A Multi-Scale Model for Microstructure Evolution During a Multi-Material Additive Manufacturing Process

Abstract

Powder-based additive manufacturing (AM) technologies are commonly used to fabricate intricate-shape three-dimensional (3D) composite parts. The present study provides further insights into powder melt pool behavior and microstructure evolution during additive manufacturing of Hastelloy(HX)/WC composite using sequentially coupled multi-scale models. At the macro-scale, the heat transfer model is used to predict the temperature distribution and melts pool geometry formed during laser heating of multi-material powder bed. At the mesoscale, the phase-field and heat transfer models are coupled to predict the evolution of grains during the solidification of the powder melt. The computational results are reasonably comparable to that of the experiments. It is found that an ellipsoidal melt pool shape is formed around the irradiated zone. The temperature, thermal gradient and cooling rate changes across the melt pool dimensions. Due to epitaxial growth, columnar (elongated) grains are developed near the solid-liquid interface.

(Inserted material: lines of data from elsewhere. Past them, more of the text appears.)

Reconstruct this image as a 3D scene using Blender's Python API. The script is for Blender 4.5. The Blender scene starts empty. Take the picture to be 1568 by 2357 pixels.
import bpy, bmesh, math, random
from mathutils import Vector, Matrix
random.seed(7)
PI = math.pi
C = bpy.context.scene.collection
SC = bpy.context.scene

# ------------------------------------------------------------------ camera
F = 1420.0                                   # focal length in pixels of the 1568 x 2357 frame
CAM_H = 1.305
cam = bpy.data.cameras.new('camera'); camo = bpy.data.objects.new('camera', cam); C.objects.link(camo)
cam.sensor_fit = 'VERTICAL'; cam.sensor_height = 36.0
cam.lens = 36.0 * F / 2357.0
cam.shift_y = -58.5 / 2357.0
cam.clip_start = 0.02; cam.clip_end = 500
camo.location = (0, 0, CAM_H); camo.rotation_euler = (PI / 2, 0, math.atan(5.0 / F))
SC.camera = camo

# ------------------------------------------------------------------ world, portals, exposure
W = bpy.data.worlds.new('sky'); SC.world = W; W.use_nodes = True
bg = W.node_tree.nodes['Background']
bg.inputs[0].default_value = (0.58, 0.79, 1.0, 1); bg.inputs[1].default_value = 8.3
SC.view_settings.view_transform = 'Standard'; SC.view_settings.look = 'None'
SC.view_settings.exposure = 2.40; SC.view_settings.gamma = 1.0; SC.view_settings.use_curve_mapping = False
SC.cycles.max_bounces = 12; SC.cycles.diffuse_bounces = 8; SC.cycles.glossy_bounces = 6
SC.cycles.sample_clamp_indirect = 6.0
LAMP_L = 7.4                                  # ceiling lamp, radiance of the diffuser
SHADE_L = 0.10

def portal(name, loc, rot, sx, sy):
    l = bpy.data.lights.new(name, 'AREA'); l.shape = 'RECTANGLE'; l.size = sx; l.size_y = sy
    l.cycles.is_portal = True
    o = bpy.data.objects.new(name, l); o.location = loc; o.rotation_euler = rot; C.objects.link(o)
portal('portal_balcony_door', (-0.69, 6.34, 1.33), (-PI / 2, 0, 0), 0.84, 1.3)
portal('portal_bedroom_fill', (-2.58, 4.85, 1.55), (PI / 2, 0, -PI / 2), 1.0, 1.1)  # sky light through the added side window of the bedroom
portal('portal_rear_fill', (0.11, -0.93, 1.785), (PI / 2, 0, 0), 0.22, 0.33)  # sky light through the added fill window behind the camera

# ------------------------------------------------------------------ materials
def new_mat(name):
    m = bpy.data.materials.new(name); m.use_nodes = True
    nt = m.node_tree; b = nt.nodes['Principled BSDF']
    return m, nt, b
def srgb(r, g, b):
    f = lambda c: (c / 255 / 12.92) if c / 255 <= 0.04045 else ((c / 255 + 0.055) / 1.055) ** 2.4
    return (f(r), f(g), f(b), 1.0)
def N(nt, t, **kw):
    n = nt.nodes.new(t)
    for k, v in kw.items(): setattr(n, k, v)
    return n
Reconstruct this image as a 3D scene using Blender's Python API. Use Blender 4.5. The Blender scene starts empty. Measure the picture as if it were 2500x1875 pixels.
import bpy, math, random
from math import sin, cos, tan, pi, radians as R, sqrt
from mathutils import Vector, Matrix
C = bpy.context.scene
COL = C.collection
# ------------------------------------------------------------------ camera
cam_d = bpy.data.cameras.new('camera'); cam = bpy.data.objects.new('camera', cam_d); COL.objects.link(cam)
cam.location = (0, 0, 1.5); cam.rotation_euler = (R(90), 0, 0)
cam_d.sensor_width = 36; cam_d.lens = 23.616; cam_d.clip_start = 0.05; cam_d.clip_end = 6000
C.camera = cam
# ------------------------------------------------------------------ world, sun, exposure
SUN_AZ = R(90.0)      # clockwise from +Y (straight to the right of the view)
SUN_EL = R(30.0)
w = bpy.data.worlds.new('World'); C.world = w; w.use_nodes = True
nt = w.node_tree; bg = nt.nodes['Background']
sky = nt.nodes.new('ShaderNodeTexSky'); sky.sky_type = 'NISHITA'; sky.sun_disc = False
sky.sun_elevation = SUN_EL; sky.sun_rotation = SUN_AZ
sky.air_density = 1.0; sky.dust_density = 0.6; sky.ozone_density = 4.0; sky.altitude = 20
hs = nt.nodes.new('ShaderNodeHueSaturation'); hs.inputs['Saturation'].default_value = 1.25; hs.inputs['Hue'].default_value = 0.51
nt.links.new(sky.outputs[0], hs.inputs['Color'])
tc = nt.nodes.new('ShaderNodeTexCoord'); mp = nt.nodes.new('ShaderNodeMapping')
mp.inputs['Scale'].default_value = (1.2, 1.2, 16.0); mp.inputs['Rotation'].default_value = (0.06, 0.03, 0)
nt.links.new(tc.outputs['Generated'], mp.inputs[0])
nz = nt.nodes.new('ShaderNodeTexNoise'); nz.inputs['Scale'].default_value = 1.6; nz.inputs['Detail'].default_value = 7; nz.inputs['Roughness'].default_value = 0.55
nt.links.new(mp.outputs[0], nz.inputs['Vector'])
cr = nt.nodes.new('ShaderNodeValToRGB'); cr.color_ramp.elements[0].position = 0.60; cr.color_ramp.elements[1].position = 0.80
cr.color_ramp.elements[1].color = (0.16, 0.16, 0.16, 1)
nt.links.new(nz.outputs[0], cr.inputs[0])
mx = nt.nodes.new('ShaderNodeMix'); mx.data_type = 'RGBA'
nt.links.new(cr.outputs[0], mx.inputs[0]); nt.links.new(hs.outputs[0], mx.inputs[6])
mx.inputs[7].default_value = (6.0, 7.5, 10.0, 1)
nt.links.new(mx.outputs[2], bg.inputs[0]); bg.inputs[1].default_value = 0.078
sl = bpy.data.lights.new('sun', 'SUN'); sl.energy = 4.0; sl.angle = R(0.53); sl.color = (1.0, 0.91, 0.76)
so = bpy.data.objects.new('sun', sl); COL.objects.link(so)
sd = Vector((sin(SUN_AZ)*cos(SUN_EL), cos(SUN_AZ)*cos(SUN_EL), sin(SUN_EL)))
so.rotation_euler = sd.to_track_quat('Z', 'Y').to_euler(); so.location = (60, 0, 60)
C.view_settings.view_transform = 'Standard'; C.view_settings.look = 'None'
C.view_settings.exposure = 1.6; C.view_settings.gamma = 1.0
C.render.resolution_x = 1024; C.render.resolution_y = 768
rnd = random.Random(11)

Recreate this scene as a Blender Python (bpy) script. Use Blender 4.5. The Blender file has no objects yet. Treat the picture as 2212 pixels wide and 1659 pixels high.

In contrast, equiaxed grains are formed near the top regions of the melt pool due to higher cooling rates. The elongated grains become split into equiaxed ones due to the presence of the WC particles. The presence of the larger WC particles enhances the cooling rate; thereby, resulted in grain refinement. Reducing the WC particle size still results in grain refinement due to the pinning effect on grain boundaries; however, the grain size becomes affected by the WC particle size. The inclusion of foreign particles could be used to inhibit anisotropic behavior in 3D printed parts.